**Data shown:**
· · · · ·

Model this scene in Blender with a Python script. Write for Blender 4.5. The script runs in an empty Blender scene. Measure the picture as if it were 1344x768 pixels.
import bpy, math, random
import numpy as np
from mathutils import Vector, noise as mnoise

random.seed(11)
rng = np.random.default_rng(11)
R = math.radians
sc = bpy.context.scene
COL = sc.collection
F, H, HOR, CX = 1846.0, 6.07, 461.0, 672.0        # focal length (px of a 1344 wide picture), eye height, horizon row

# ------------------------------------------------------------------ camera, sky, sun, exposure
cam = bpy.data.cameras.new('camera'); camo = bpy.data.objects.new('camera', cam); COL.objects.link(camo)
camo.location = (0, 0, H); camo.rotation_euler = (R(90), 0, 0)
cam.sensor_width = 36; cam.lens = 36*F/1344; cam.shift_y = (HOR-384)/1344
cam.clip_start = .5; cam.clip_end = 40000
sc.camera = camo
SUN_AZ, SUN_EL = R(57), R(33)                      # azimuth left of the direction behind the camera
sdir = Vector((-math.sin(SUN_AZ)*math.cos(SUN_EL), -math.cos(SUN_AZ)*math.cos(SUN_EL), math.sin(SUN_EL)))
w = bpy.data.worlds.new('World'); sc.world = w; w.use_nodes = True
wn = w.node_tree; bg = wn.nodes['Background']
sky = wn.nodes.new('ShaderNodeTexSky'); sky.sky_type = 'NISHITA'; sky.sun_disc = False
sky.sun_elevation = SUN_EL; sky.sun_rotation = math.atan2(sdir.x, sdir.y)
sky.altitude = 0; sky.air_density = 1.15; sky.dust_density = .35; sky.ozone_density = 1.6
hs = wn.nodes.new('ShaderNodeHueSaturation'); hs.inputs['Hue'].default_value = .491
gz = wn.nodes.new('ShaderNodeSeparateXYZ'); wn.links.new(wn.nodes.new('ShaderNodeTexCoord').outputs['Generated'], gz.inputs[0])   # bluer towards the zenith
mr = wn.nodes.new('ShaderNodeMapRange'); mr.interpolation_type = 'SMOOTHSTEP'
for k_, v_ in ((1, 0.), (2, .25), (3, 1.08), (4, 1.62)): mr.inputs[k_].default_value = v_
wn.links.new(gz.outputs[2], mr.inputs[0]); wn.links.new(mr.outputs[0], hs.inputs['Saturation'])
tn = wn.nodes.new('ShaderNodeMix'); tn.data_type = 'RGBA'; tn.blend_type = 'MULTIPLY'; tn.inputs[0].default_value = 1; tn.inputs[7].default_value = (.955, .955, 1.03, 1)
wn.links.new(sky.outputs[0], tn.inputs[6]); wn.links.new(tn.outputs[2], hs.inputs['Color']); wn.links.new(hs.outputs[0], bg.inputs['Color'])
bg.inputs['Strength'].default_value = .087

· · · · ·

**What needs to be done:**
Looking at the material above, count the lines that hold "scene" and give the total alone.

**Full solution:**
2